God’s Joke: The Surprising Gift of Holden Village
“A possibility is a hint from God.” – Søren Kierkegaard
Wesley Prieb was one of God’s amazing creatures. A rotund cigar-smoking South Dakotan with a wealth of bad jokes, Wes would spend the odd hour writing to corporations and privileged people who “needed” to give away their excess wealth. In 1957, Wes was in Alaska serving as a purchasing agent for the Army Corps of Engineers.

Wes Prieb demonstrating Holy Hilarity as Martin Luthor
In June, he read an article in the Anchorage paper reporting the closing of the Howe Sound mine at Holden, Washington. Wes wrote the first letter to Howe Sound on June 7, 1957. He asked for information since “the property could be useful for a church summer camp, or…a retreat center.” Howe Sound replied that the price was $100,000. The second and the third letters were dated April 1, 1958 and April 1, 1960 and sent from the Lutheran Bible Institute in Seattle. Before Holden the mining camp became Holden Village, the “foolishness of God” was at work and play: The mining company responded positively to Wesley’s April Fools’ Day letter of 1960.
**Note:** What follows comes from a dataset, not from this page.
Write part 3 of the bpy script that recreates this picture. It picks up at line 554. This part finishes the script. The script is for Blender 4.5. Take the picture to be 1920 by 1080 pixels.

Although Wes was a student at LBI, the administration of the school was unaware that his quixotic quest for a “desirable place for the use of the church …or the Lutheran Bible Institute,” was suddenly a reality. The Howe Sound Mining Company would sell the Village and the mine for $1 to LBI through its representative, Wes Prieb. When Wes finally told the president of LBI, Dr. Stime thought the whole thing “phony and a little ridiculous.” Phony it wasn’t, but the “gift” of a mining town (with attached abandoned mine), deep in a remote valley and abandoned for three years, was more than a little ridiculous.